Stewart, who hosts “The Daily Show,” highlighted the Cabinet meeting from last week during his Monday evening show. He described the scenes as authoritarian after top Trump administration officials praised the president following a tumultuous week with his tariff plan.
He played a compilation of clips in which Interior Secretary Doug Burgum thanked Trump for his leadership, Small Business Administrator Kelly Loeffler praised the president for “standing up to the Chinese Communist Party” amid the tariff war and other officials celebrated Trump’s “vision,” leadership at the border and the results of the election.
“When I watch those Cabinet meetings, I’m actually thinking, are they making fun of him? It’s so over the top,” Stewart said during his show.
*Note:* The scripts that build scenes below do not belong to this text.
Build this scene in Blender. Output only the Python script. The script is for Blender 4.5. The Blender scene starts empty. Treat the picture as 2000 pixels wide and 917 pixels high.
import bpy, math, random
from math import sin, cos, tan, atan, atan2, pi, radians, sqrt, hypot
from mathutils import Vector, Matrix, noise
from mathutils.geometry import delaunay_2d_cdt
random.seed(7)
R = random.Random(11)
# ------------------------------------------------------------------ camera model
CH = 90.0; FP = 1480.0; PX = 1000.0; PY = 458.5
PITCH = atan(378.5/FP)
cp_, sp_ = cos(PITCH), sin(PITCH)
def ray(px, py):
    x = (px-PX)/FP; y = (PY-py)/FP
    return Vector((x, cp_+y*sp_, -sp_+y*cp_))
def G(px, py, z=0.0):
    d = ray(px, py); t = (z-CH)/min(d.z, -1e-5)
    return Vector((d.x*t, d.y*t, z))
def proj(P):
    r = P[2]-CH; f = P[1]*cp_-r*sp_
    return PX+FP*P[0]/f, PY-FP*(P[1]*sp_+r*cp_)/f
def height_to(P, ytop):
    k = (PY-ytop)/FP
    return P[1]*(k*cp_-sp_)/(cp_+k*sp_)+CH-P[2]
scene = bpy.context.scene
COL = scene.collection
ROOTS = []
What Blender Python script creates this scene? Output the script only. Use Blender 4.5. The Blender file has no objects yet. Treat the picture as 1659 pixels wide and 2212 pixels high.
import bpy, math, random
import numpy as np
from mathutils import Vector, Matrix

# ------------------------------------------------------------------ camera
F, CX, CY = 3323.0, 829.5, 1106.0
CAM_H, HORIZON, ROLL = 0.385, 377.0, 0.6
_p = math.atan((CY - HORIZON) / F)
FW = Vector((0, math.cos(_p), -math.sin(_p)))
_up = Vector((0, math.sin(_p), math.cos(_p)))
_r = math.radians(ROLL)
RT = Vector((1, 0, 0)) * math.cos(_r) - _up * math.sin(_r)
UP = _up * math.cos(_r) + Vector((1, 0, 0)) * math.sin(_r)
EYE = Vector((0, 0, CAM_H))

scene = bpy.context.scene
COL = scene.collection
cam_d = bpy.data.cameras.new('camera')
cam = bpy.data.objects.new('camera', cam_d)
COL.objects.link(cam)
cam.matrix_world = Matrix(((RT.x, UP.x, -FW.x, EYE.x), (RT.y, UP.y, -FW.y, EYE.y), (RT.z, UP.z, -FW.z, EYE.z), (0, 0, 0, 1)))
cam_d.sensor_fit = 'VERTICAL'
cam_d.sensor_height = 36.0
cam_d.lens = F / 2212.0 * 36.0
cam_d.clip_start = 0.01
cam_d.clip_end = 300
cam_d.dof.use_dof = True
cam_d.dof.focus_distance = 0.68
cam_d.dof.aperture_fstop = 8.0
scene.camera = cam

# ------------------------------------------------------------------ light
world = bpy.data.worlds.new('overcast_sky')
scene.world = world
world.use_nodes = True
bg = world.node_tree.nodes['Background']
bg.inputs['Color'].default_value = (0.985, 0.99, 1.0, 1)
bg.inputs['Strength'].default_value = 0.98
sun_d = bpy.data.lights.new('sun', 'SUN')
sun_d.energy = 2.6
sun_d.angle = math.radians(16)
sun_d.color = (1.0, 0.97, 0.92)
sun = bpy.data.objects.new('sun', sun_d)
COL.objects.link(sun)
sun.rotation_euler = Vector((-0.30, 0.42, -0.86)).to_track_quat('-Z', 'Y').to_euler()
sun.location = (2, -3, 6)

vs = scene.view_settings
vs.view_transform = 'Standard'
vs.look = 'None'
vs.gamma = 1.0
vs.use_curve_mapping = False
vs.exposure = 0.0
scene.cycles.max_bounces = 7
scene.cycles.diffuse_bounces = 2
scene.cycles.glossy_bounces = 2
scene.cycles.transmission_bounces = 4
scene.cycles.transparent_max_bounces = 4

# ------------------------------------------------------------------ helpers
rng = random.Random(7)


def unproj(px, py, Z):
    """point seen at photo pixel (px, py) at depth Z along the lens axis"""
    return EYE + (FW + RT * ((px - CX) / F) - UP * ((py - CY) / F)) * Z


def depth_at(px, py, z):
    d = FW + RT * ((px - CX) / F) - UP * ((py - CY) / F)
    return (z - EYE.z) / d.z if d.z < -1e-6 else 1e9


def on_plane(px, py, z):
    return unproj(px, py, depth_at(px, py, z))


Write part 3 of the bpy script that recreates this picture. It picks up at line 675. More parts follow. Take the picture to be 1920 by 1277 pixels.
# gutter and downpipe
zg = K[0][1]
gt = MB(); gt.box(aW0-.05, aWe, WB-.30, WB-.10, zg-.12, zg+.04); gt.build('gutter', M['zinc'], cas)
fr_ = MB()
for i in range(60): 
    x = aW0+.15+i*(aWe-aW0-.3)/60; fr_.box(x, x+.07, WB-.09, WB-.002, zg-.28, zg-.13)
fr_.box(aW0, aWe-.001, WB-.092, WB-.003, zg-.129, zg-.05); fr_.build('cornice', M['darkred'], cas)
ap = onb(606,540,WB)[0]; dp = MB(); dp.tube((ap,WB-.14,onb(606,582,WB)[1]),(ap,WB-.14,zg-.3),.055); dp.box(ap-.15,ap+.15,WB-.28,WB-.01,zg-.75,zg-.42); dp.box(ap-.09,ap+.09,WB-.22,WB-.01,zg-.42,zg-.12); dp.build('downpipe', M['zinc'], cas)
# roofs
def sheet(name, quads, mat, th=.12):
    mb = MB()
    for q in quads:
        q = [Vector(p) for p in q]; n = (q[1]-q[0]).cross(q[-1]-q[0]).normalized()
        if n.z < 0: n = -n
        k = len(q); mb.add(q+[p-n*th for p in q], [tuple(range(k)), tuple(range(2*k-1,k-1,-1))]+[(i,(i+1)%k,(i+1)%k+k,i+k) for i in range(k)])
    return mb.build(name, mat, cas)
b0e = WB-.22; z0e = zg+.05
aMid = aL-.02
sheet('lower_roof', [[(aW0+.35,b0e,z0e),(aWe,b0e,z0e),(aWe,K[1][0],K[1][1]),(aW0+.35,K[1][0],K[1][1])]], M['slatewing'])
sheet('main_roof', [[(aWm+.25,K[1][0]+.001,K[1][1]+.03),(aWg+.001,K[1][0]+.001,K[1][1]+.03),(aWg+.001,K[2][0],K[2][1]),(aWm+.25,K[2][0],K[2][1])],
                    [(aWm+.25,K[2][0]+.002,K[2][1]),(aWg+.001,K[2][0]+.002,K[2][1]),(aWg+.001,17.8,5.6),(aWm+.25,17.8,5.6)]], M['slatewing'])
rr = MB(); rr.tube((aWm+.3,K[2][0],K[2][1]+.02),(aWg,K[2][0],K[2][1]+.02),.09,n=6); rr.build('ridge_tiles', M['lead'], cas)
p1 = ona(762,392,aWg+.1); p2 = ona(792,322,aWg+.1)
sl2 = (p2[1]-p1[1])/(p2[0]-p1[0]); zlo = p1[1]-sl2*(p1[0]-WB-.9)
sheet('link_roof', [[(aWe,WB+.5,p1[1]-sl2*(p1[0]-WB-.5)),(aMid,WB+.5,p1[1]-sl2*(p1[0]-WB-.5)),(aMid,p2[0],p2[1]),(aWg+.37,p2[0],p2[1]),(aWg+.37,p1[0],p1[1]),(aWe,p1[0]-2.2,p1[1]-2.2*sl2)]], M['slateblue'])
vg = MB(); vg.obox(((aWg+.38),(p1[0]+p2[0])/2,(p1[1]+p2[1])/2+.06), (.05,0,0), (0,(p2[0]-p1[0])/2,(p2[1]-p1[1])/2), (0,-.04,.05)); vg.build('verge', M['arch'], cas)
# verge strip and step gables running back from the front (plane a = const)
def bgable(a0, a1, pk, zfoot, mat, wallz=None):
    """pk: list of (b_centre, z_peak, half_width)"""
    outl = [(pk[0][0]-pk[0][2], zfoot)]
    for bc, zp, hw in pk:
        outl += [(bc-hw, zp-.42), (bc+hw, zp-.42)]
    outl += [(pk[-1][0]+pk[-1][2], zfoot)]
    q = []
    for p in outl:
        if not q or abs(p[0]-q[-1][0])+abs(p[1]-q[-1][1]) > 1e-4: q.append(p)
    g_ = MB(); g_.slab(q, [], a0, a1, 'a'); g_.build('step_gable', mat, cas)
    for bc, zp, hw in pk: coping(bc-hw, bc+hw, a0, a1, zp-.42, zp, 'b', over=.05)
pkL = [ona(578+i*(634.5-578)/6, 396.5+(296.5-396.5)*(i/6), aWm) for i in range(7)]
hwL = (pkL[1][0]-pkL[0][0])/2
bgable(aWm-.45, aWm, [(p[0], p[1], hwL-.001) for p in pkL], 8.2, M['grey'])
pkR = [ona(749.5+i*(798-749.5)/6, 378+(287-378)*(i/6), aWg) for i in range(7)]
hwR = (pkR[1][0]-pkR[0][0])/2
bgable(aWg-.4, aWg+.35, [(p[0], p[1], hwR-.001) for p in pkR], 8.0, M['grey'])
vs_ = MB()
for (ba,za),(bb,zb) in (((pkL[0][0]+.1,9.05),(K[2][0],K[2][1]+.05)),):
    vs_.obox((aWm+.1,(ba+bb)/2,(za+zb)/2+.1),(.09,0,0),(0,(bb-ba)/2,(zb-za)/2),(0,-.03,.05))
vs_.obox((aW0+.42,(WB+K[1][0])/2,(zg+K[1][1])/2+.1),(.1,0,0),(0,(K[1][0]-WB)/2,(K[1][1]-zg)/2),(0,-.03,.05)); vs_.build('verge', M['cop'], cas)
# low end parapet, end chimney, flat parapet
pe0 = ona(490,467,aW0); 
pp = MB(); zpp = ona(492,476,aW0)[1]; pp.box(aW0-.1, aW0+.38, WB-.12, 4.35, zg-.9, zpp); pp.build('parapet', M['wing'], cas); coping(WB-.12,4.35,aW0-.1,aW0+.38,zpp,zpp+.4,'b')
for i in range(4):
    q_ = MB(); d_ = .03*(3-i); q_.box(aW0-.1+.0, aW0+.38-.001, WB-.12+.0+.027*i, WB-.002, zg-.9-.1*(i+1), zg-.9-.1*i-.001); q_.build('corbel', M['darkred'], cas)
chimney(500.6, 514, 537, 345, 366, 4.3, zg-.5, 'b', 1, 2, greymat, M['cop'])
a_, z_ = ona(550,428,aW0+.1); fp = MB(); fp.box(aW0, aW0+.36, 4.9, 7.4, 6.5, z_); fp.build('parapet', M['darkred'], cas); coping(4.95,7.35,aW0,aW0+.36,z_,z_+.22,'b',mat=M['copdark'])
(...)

“It’s just so f—ing weird,” he later added.
Stewart argued that the Trump administration officials are falling into an authoritarian regime and it begins with the praise from his closest allies.
“The key to the authoritarian regime is the suspension of the normal processes by which you understand the world, the matter by which data and your experiences paint a cohesive grounded picture of reality,” he said. “The calling card of an authoritarian regime is that you must suspend that reality that rationality and then you test people by pushing the limits of that absurdity.”
The praise for Trump came amid a market fluctuation as he rolled out and then paused his tariff plan.
On April 2, which Trump dubbed “Liberation Day,” the president announced a 10 percent baseline tariff on imports and varying additional reciprocal tariffs on U.S. trading partners. He later paused most of the reciprocal tariffs amid international concern, leveling almost all the tariffs to 10 percent for 90 days as his administration looks to strike deals with different countries.
He continued to raise tariffs against China, however, placing a more than 100-percent tariff on the country after it responded to the announcement of the reciprocal tariffs by placing an equivalent levy against the U.S. China increased that tariff in response to Trump’s doubling down, and then the two countries placed 125 percent tariffs on one another.
That rate adds to an existing 20 percent tariff Trump had previously levied against China, meaning that Chinese imports to the U.S. now face a tariff rate of at least 145 percent.
The situation has caused markets both in the U.S. and internationally to fluctuate and sparked concern.
The Hill has reached out to the White House for comment.